Os alertas da Sedes
Saúda-se a intervenção da Sedes, no final da última semana, no diagnóstico que fez do país. Num momento de empalidecimento do exercício de cidadania em Portugal e quando não são tidos em conta os contributos possíveis para enfrentar os reais problemas da sociedade.
Já se sabia que o documento da Sedes não seria bem recebido pelos responsáveis governamentais - cujo discurso irrealista voltou esta semana a ser contrariado por estudos insuspeitos de Bruxelas sobre a pobreza nas crianças.
Trata-se, de facto, de um abrir olhos. De uma pedrada no charco no conformismo que mina uma sociedade rendida à inevitabilidade do seu fado. É, enfim, a confirmação pública do que todos vão sentindo à sua volta: o "mal-estar difuso", a "degradação da confiança dos cidadãos nos representantes partidários", a "presença asfixiante" do Estado em toda a sociedade, o "estado de suspeição generalizada"... A criminalidade que aumenta - "crescente ousadia dos criminosos" - em contraponto com "uma espécie de fundamentalismo ultrazeloso, sem sentido de proporcionalidade ou bom senso" em alguns actos praticados pelo Estado; as situações de desconfiança decorrentes de "duvidosas articulações com interesses privados"... O que se sente e diz à boca pequena!
O alerta de que poderá haver uma "crise social de contornos difíceis de prever" deve ser levado a sério.

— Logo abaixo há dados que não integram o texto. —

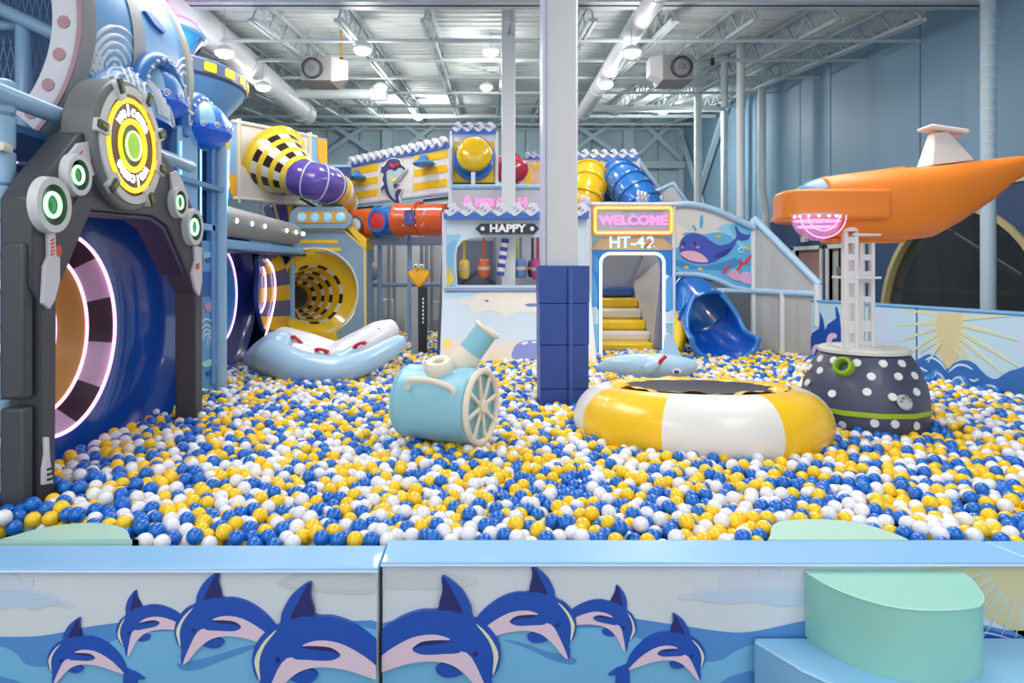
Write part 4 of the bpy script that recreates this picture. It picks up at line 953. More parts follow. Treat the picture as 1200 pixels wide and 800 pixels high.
def cyl_hit(x, y, R=1.002):
    c = Vector((0, 0, 1.6)); r = Vector(((x-570)/F_, 1, -(y-315)/F_)); s = 3.2
    while s < 6:
        q = c+r*s
        if math.hypot(q.x-C0.x, q.z-C0.z) < R and q.y > 4.02: return q
        s += .01
    return None
m_ = MB(); WV_ = M((222, 228, 236), .45)
for (cx_, cy_, rad, x0) in ((132, 82, (8, 16, 25, 34, 43, 53), .52), (104, 96, (14, 24, 34, 44), .3), (163, 84, (7, 13, 19), .45), (214, 95, (12, 20, 28), .35)):
    for r in rad:
        pts = []
        for i in range(15):
            a = PI*(.12+.86*i/14) if cx_ != 112 else PI*(-.1+.6*i/14)
            q = cyl_hit(cx_+r*x0*math.cos(a)*1.2, cy_-r*math.sin(a)+2)
            if q is not None: pts.append(q)
        if len(pts) > 3: m_ = MB(); m_.tube(pts, .016, WV_, 6); m_.build('wave_stripe', t)
m_ = MB(); q0, q1 = cyl_hit(97, 8), cyl_hit(200, 82)
if q0 and q1: m_.tube([q0, (q0+q1)/2, q1], .008, M((70, 110, 160), .5), 6); m_.build('seam', t)
q = cyl_hit(178, 27)
if q:
    nn = Vector((q.x-C0.x, 0, q.z-C0.z)).normalized(); f = Frame(q, (0, 1, -.1), nn.cross(Vector((0, 1, 0)))*-1)
    m_ = MB(); m_.prism([(-.14, .03), (-.05, .06), (.06, .04), (.16, -.01), (.1, -.05), (-.05, -.03)], Frame(q, (0, 1, 0), Vector((0, 1, 0)).cross(nn)*-1), -.01, .03, M((50, 104, 180), .4)); m_.build('fin_plate', t, bev=.008)
# saddle with wave print behind the sign
t5 = thing('wave_saddle', 'blue curved hood printed with white waves above the round sign', 'hood', (-2.4, 4.4, 2.5))
b = MB(); b.ball((-2.38, 4.47, 2.58), (.24, .50, .33), M((112, 170, 222), .45), 32, 14, t0=0); b.build('hood_shell', t5)
b = MB()
for (yy, rr_) in ((4.2, (.05, .09, .13, .17)),)+ ((4.10, (.04, .07, .10, .13)), (4.4, (.06, .1, .14, .18, .22)), (4.68, (.06, .1, .14))):
    for r in rr_:
        pts = []
        for i in range(13):
            a = PI*i/12; Y = yy+r*math.cos(a)*.9; h = .02+r*math.sin(a)*1.5
            e = 1-((Y-4.47)/.50)**2
            th = h/.30*1.25
            if e > .02 and th < 1.5: pts.append(Vector((-2.38+.245*math.sqrt(e)*math.cos(th), Y, 2.58+.335*math.sqrt(e)*math.sin(th))))
        if len(pts) > 3: b = MB(); b.tube(pts, .010, WV_, 6); b.build('wave_stripe', t5)
# ---- net, pipes behind at top left
pipe('frame_pipe', (-3.05, 4.5, 2.3), (-3.05, 4.5, 3.2), .05, 'vertical blue padded pipe seen through the drum opening', 'pipe')
pipe('frame_pipe', (-3.5, 4.45, 3.45), (-2.75, 4.45, 3.1), .045, 'sloping blue padded pipe seen through the drum opening', 'pipe')
pipe('frame_pipe', (-3.9, 4.6, 3.24), (-3.08, 4.6, 3.24), .035, 'thin level blue pipe seen through the drum opening', 'pipe')
b = MB(); b.torus((-3.3, 4.9, 2.3), (0, 0, 1), .5, .012, G((255, 190, 220), 1.5), 48, 6); tag(b.build('neon_hoop'), 'thin pink neon hoop seen through the drum opening', 'light')
NET = mat('net', (150, 184, 214), .8, alpha=.35)
b = MB(); b.box((-4.3, 5.32, 2.1), (-2.6, 5.33, 4.0), M((104, 140, 180), .6)); tag(b.build('back_sheet'), 'dim blue back sheet inside the drum', 'panel')
b = MB()
for i in range(26): b.bar((-4.1+i*.05, 4.7, 2.35), (-4.1+i*.05+.3, 4.7, 3.7), .004, .004, M((150, 180, 210), .6)); b.bar((-4.1+i*.05+.3, 4.7, 2.35), (-4.1+i*.05, 4.7, 3.7), .004, .004, M((150, 180, 210), .6))
tag(b.build('safety_net'), 'fine pale safety net hanging inside the drum', 'net')
# ---- striped canopies
def canopy(D, Zb, k, X, label, ro=.13):
    t = thing('dome_canopy', label, 'canopy', (X, D, Zb))
    B1, B2, B3 = M((70, 126, 204), .35), M((150, 196, 230), .35), M((24, 88, 190), .3)
    RM = M((58, 120, 190), .3)
    # arch rim
    arc = [(X+ro, D-.06+.36*k*math.cos(a), Zb-.08+.40*k*math.sin(a)) for a in [PI*i/24 for i in range(25)]]
    b = MB(); b.tube(arc, .055*k, RM, 14, sx=1.0); rim_ = b.build('arch_rim', t)
    for i in range(1, 12, 1):
        a = PI*i/12; q = Vector((X+ro+.05, D-.06+.36*k*math.cos(a), Zb-.08+.40*k*math.sin(a))); m_ = MB(); m_.ball(q+Vector((.012, 0, 0)), .014*k, WHITE, 10, 6); m_.build('white_dot', rim_)
    # dome lobes
    n = 24; prof = [(math.cos(a), math.sin(a)) for a in [PI/2*i/10 for i in range(11)]]
    for q in range(6):
        b = MB(); a0 = -PI/2+PI*q/6; a1 = a0+PI/6
        b.v = []; vs = []
        for i in range(11):
            ph = PI/2*i/10
            for j in range(5):
                a = a0+(a1-a0)*j/4; bulge = 1+.03*math.sin(PI*j/4)
                vs.append(Vector((X+.08+.27*k*math.cos(a)*math.cos(ph)*bulge, D+.31*k*math.sin(a)*math.cos(ph)*bulge, Zb+.06*k+.27*k*math.sin(ph))))
        fs_ = [(i*5+j, i*5+j+1, (i+1)*5+j+1, (i+1)*5+j) for i in range(10) for j in range(4)]
        b.add(vs, fs_, B2 if q % 2 else B1); b.build('dome_lobe', t, smooth=60)
    b = MB(); b.lathe([(0, -.11*k), (.15*k, -.10*k), (.27*k, -.03*k), (.305*k, .02*k), (.30*k, .07*k)], (X+.08, D, Zb), (0, 0, 1), M((20, 96, 214), .3, emit=.12), 28, a0=-PI/2, a1=PI/2, xdir=(1, 0, 0)); b.build('blue_underside', t)  # faint emission in the colour makes the underside look lit
    for i in range(8):
        a = -PI/2+PI*(i+.5)/8; c = Vector((X+.08+.30*k*math.cos(a), D+.32*k*math.sin(a), Zb+.055*k)); nn = Vector((math.cos(a), math.sin(a), .2)).normalized()
        f = Frame(c, Vector((0, 0, 1)).cross(nn)); m_ = MB(); m_.tube([f.w(.033*k*(1-j/15)*math.cos(j*.75), .033*k*(1-j/15)*math.sin(j*.75), .008) for j in range(14)], .005*k, WHITE, 5)
        m_.build('swirl', t)
canopy(4.80, 2.74, .95, -2.49, 'blue striped dome canopy nearest the round welcome sign', .23)
canopy(5.95, 2.76, .95, -2.60, 'blue striped dome canopy farther back, below the ringed tower')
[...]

Muito a sério. O momento é de descrença na estrutura democrática tal como vem sendo utilizada e de desacreditação nos líderes. O "vácuo" existe já, com o abstencionismo e a indiferença crescente; e para que emirjam as "derivas populistas, caciquistas e personalistas" só falta mesmo que se acentue a tendência de pobreza que alastra por todo o território luso e que não se vejam resultados das políticas que o governo diz que vai concretizando.
Alertas destes não devem ser desmentidos ou ignorados, não merecem ser menorizados ou esquecidos. Os seus autores não devem ser vistos como agitadores quando a participação cívica, deficitária, podia ser estimulada e vista como uma mais valia na ambição colectiva de um melhor futuro.
Seria oportuno que estes alertas desencadeassem uma atitude reflexiva que conduzisse, por sua vez, à criação de políticas que fossem ao encontro das necessidades dos cidadãos. Apelando, talvez, a práticas inovadoras e verdadeiramente mobilizadoras.
Para isso, é preciso "mobilizar os talentos da sociedade para uma elite de serviço". Mas também mudar mentalidades. Em partidos fracturantes, com presença "dominadora, a ponto de asfixiar a sociedade", e virados para os seus interesses e não tanto para a causa pública, será talvez impossível.